Tanz der Moleküle - Die neue Kochkunst:
Die Zukunft der trendigen Molekularküche
Die Molekularküche breitet sich immer weiter aus. Bei der diesjährigen documenta wird der spanische Avantgardekoch Ferran Adrià erstmals sogar als Künstler gefeiert. Gehört den neuen Küchenkapriolen tatsächlich die Zukunft?
Auch so kann sich eine Speisekarte lesen: "Passionsfrucht-Jelly mit Lavendel und Röstbrot, übergossen mit flüssigem Stickstoff" als Vorspeise. Hauptgang: "Bonbons von der Entenstopfleber mit Karamell und Senf-Eiscreme mit Rotkraut-Gazpacho" oder "Gänselebereislutscher mit 80 Prozent Schokolade", dazu "Briochewürfel geflämmt und in Stickstoff getaucht". Und wer dann noch Appetit auf ein Dessert hat, der kann sich einen "geeisten Dauerlutscher von Roten Rüben mit Joghurt" oder "Mon Chérie mit Pipette" zu Gemüte führen.
Zwischen Küche und Labor
Solche Schöpfungen im Grenzland zwischen Küche und Labor entstammen nicht dem Gehirn eines Kochs, dem der Küchendunst zu Kopf gestiegen ist, sondern der sogenannten Molekularküche. Diese Art der Küche erfährt derzeit eine fast explosionsartige Ausweitung. Ob in Frankreich, Spanien, England, den USA oder in Österreich - immer mehr Küchenchefs kochen inzwischen nach Rezepturen, die sich wie Kurznotizen aus Wissenschaftsmagazinen lesen.
Heimische Küchenwissenschafter
Auch in Österreich hat der neue Küchentrend mittlerweile einige Verfechter hervorgebracht. Vor allem Heinz Hanner im niederösterreichischen Mayerling sieht sich als Protagonist der neuen Szene. "Die Molekularküche hat das Potenzial, dass sich Menschen mit dem Thema Geschmack erstmals geistig intensiv befassen", lautet seine These, "die Küche ist momentan in einer absoluten Übergangsphase."
Definition Molekularküche
Was ist nun tatsächlich dran am Umgang mit den tanzenden Molekülen für den Magen? Und vor allem: Was bedeutet der Begriff Molekularküche eigentlich?

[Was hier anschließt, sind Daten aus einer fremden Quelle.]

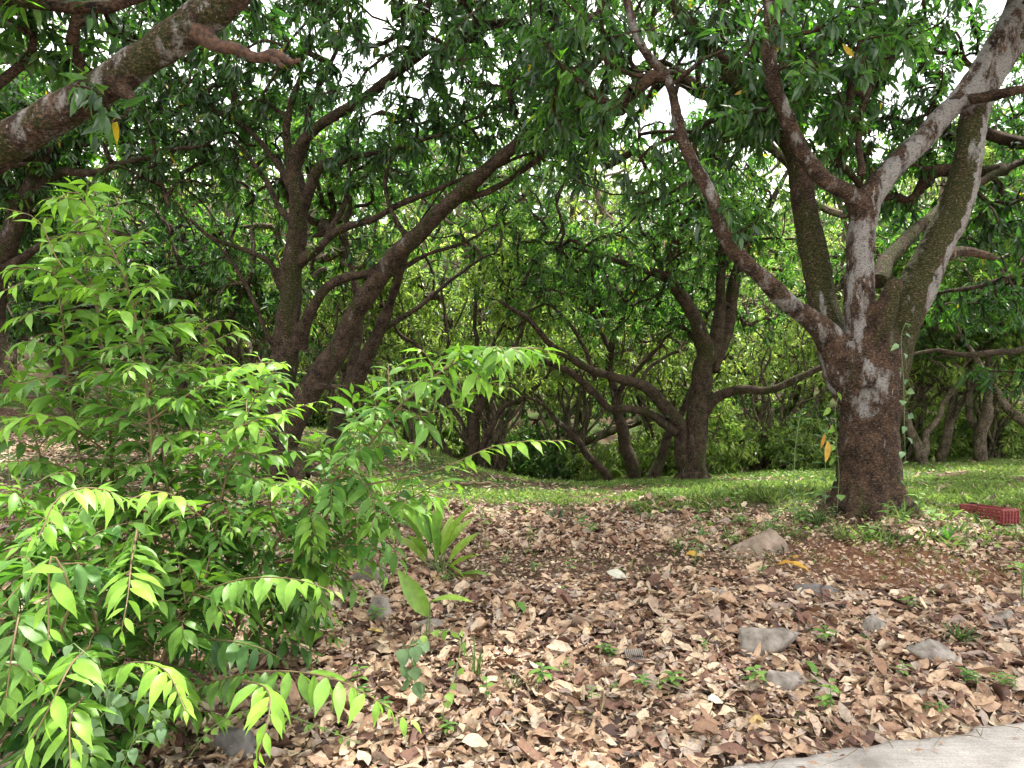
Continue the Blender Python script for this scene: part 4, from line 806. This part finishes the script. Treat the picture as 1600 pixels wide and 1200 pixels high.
shrub(bA, 'tallest leafy sapling on the left with an upright yellow green tip', [
    [(228, 1130, 3.3), (240, 940, 3.2), (238, 780, 3.1), (233, 640, 3.05), (208, 480, 3.0), (165, 370, 2.95), (112, 285, 2.9)],
    [(215, 1130, 3.35), (195, 950, 3.35), (178, 780, 3.35), (170, 640, 3.3), (150, 480, 3.25), (118, 350, 3.2), (105, 310, 3.2)],
    [(240, 1120, 3.3), (270, 950, 3.2), (262, 760, 3.15), (235, 600, 3.1), (222, 520, 3.1), (250, 440, 3.05)],
    [(205, 1120, 3.3), (140, 960, 3.3), (90, 800, 3.3), (50, 670, 3.2), (15, 560, 3.2)],
    [(225, 1120, 3.3), (215, 960, 3.3), (140, 780, 3.2), (110, 620, 3.2), (95, 480, 3.1), (80, 400, 3.1)],
    [(245, 1120, 3.3), (320, 900, 3.2), (350, 760, 3.1), (390, 640, 3.0), (430, 575, 2.95)],
    [(245, 1120, 3.3), (300, 880, 3.3), (310, 700, 3.3), (320, 560, 3.3), (318, 490, 3.3)]],
    [([(170, 640, 3.2), (90, 590, 3.0), (30, 600, 2.9), (0, 575, 2.85)], dict(age=.15, sp=.04)),
     ([(160, 480, 3.2), (100, 450, 3.1), (45, 440, 3.0), (5, 455, 2.95)], dict(age=.9)),
     ([(200, 500, 3.0), (100, 420, 3.0), (60, 345, 3.0), (5, 325, 3.0)], dict(age=.8, sp=.04)),
     ([(230, 660, 3.0), (320, 600, 2.9), (390, 570, 2.8), (445, 568, 2.75)], dict(age=.7)),
     ([(160, 700, 3.2), (80, 650, 2.9), (20, 660, 2.8), (-20, 690, 2.75)], dict(age=.8)),
     ([(240, 780, 3.1), (330, 690, 2.9), (420, 650, 2.8), (495, 628, 2.75)], dict(age=.8))],
    301, dens=28, bright=.42, Lr=(.13, .42), leafL=.115, f_lo=.2)
bB = gbase(345, 1040, 3.6)
shrub(bB, 'leafy shrub with a long branch arching to the right of the tall sapling', [
    [(340, 1060, 3.6), (400, 900, 3.4), (480, 790, 3.25), (560, 715, 3.1), (620, 640, 3.0), (690, 580, 2.95), (760, 548, 2.9), (832, 545, 2.85)],
    [(345, 1060, 3.6), (430, 930, 3.5), (500, 830, 3.4), (530, 740, 3.3), (560, 670, 3.2), (600, 640, 3.2)],
    [(345, 1060, 3.6), (450, 930, 3.5), (540, 840, 3.4), (620, 790, 3.3), (685, 755, 3.2)],
    [(335, 1060, 3.6), (350, 900, 3.5), (395, 780, 3.4), (400, 680, 3.4), (398, 600, 3.3)]],
    [([(560, 760, 3.1), (680, 735, 2.95), (780, 695, 2.85), (880, 688, 2.8)], dict(age=.85, f0=.45)),
     ([(600, 660, 3.05), (690, 640, 3.0), (760, 600, 2.9), (800, 608, 2.85)], dict(age=.9)),
     ([(450, 850, 3.2), (420, 780, 3.0), (460, 750, 2.9), (490, 760, 2.85)], dict(age=.85)),
     ([(420, 880, 3.3), (560, 850, 3.2), (600, 870, 3.1)], dict(age=.05))],
    302, dens=30, bright=.32, Lr=(.14, .36), leafL=.118, f_lo=.2)
bC = gbase(120, 1180, 2.75)
shrub(bC, 'low spreading shrub in the bottom left corner with drooping bright sprays', [
    [(130, 1220, 2.75), (160, 1050, 2.7), (130, 900, 2.6), (90, 800, 2.5)],
    [(120, 1220, 2.7), (60, 1080, 2.5), (20, 960, 2.4), (-30, 860, 2.4)],
    [(140, 1220, 2.8), (230, 1080, 2.8), (280, 960, 2.8), (330, 890, 2.8)],
    [(110, 1220, 2.7), (40, 1020, 2.6), (60, 880, 2.6), (30, 760, 2.6)]],
    [([(230, 800, 2.7), (160, 765, 2.3), (95, 775, 2.1), (60, 840, 2.0)], dict(age=1, f0=.35, hang=.5)),
     ([(330, 820, 2.7), (260, 770, 2.4), (200, 780, 2.3)], dict(age=.9, f0=.2)),
     ([(215, 820, 2.7), (205, 880, 2.35), (200, 930, 2.15), (190, 985, 2.1)], dict(age=.85, f0=.3, hang=.2)),
     ([(160, 1090, 2.7), (190, 1040, 2.4), (255, 1045, 2.2), (290, 1110, 2.05)], dict(age=.9, f0=.3, hang=.5)),
     ([(300, 930, 2.9), (380, 905, 2.65), (460, 905, 2.5), (522, 925, 2.45)], dict(age=.6, f0=.1, hang=.7)),
     ([(300, 1075, 2.8), (400, 1050, 2.5), (520, 1060, 2.35), (640, 1125, 2.2)], dict(age=.55, f0=.05, hang=.8, tipage=1.2)),
     ([(360, 1060, 2.6), (415, 1075, 2.3), (420, 1120, 2.15), (402, 1185, 2.1)], dict(age=.9, f0=.35, hang=.3)),
     ([(140, 1010, 2.3), (110, 1040, 2.0), (75, 1110, 1.9), (35, 1180, 1.85)], dict(age=.85, f0=.2)),
     ([(90, 1000, 2.2), (110, 930, 2.0), (80, 870, 1.95), (75, 1000, 1.9)], dict(age=.8, f0=.6, sp=.06)),
     ([(20, 1010, 2.2), (30, 960, 2.0), (20, 1010, 1.9), (10, 1090, 1.85)], dict(age=.3, f0=.3)),
     ([(130, 1090, 2.3), (110, 1120, 2.0), (110, 1210, 1.9)], dict(age=.8)),
     ([(260, 1000, 2.9), (340, 1000, 2.7), (400, 1010, 2.6), (440, 1030, 2.6)], dict(age=.05, f0=.1, hang=.6)),
     ([(-40, 1000, 2.2), (-10, 900, 2.1), (40, 870, 2.0), (60, 900, 2.0)], dict(age=.2)),
     ([(-60, 1150, 2.1), (-20, 1050, 2.0), (30, 1040, 1.9), (70, 1070, 1.9)], dict(age=.25)),
     ([(180, 900, 2.6), (120, 880, 2.3), (50, 900, 2.2), (0, 950, 2.1)], dict(age=.15, hang=.5))],
    303, dens=32, bright=.30, Lr=(.2, .42), leafL=.125, f_lo=.06)

# ================================================================== OTHER PLANTS
def bladeplant(name, px, py, label, tips, seed, cat='plant', stem=.0, leafm='broad', wr=.17, cnt=0, group=None, base_d=None):
    """tips: (px, py, depth offset) of each long blade's point, in the photograph"""
    rng = np.random.default_rng(seed); h, d = ground_hit(px, py); h[2] = tz(h[0], h[1])
    root = empty(name, h, label, cat, group); lf, st = MB(), MB()
    for k, q in enumerate(tips):
        bx, by = (q[3], q[4]) if len(q) > 3 else (px, py)
        p0 = P(bx, by, d + rng.normal(0, .02)); p1 = P(q[0], q[1], d + q[2]); v = p1 - p0; L = np.linalg.norm(v)
        s0 = h + rng.normal(0, .012, 3) * (1, 1, 0)
        if np.linalg.norm(p0 - s0) > .04: tube(st, catmull([s0, (s0 + p0) / 2 + (0, 0, .02), p0], .03), .004, 5)
        dr_ = 0.22; n_ = norm(v); up = np.cross(np.cross(n_, (0, 0, 1.0)), n_); up = up + rng.normal(0, .25, 3)
        tube(st, np.array([p0, p0 + v * .25]), .0025, 4)
        leaves(lf, p0[None], (n_ + norm(up) * dr_)[None], up[None], np.array([L * (1.2 if seed == 41 else 1.0)]), np.array([L * wr * rng.uniform(.85, 1.15)]), [(.12, .45), (.28, .85), (.45, 1), (.62, .9), (.8, .55), (.92, .24)], droop=dr_, fold=.5, a=rng.random(), b=rng.random() * .6)
    link('foliage', lf.mesh('foliage', origin=h), M[leafm], root)
    if st.n: link('stems', st.mesh('stems', origin=h), M['greenstem'], root)
    return root
bladeplant('broad_leaved_plant', 690, 905, 'clump of long upright strap leaves growing from the litter beside the arching shrub', [
    (737, 797, -.05, 690, 870), (693, 778, 0, 680, 860), (652, 790, .05, 672, 860), (622, 800, .05, 665, 870), (640, 840, -.1, 668, 872), (742, 838, -.05, 700, 880), (745, 868, -.05, 700, 890), (725, 905, -.08, 695, 880),
    (640, 775, .1, 672, 850), (705, 812, .1, 690, 870), (668, 800, .0, 680, 880), (760, 900, -.1, 715, 900), (720, 925, -.1, 700, 890), (615, 840, .1, 665, 880), (735, 815, .1, 695, 860)], 41, wr=.30)
bladeplant('broad_leaved_plant', 668, 1010, 'pair of large glossy green blades, one pointing up left and one flat to the right', [(622, 888, -.05, 669, 965), (742, 940, -.05, 672, 940)], 42, wr=.30)
bladeplant('broad_leaved_plant', 600, 930, 'yellowish green strap leaf lying low under the arching shrub', [(535, 868, -.05, 590, 892), (545, 890, -.05, 585, 905)], 43, wr=.24)
def tuft(px, py, label, n, h, wd, seed, lean=.45, cat='grass tuft', leafm='grass', group=None):
    rng = np.random.default_rng(seed); g0, d = ground_hit(px, py); g0[2] = tz(g0[0], g0[1]); lf = MB()
    a = rng.random(n) * 6.28; s = rng.uniform(.05, lean, n); dr_ = norm(np.stack([np.cos(a) * s, np.sin(a) * s, np.ones(n)], -1)); pos = g0 + rng.normal(0, .012, (n, 3)) * (1, 1, 0)
    leaves(lf, pos, dr_, np.stack([-np.cos(a), -np.sin(a), np.full(n, .3)], -1), h * rng.uniform(.5, 1.15, n), wd, [(.2, .9), (.5, 1), (.8, .6)], droop=rng.uniform(.1, .6, n), fold=.4, a=rng.random(n) * .6)
    o_ = link('grass_tuft', lf.mesh('grass_tuft', origin=g0), M[leafm], loc=g0); tag(o_, label, cat, group); return o_
tuft(745, 1065, 'tall thin grass tuft standing in the litter below the pair of glossy blades', 12, .22, .009, 51, .3)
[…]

Eine eindeutige Antwort ist bis heute mehr oder weniger ausgeblieben. Die Pioniere dieses Genres verstehen darunter eine Art zu kochen, die nach Erkenntnissen von und in enger Zusammenarbeit mit Naturwissenschaftlern erfolgt. Daraus entstanden Techniken, die in der traditionellen Küche bislang in dieser extremen Form kaum oder gar nicht angewendet wurden. Durch die Initiierung chemisch-physikalischer Prozesse entstanden neue Texturen, verbunden mit gänzlich unbekannten Geschmackskombinationen.
Aktivierung besonderer Hirnregionen
Hartgesottenen Molekularköchen geht es nicht um das bloße Wohlbefinden nach einem guten Essen, sondern um die Aktivierung bestimmter Hirnregionen, um die Beeinflussung des Unterbewusstseins. So arbeitet etwa der englische Kochavantgardist Heston Blumenthal vom Restaurant Fat Duck, nahe bei London, gerade an einem Versuch, seine Gäste nicht nur mit Laborküche, sondern auch mit bestimmten Klängen zu beglücken - und zu verwirren. Blumenthal schneidet etwa eine Auster in zwei Hälften und lässt die Gäste beim Essen über Kopfhörer verschiedenen Geräuschen lauschen. Bei der einen Hälfte sind Rinder, Schweine und Hühner zu hören, bei der anderen Meeresrauschen. Ergebnis: "Nicht nur, dass die meisten Gäste die Hälfte mit dem Meeresrauschen besser und frischer finden", so Blumenthal, "fast alle sind überzeugt, dass diese Hälfte auch deutlich salziger schmeckt."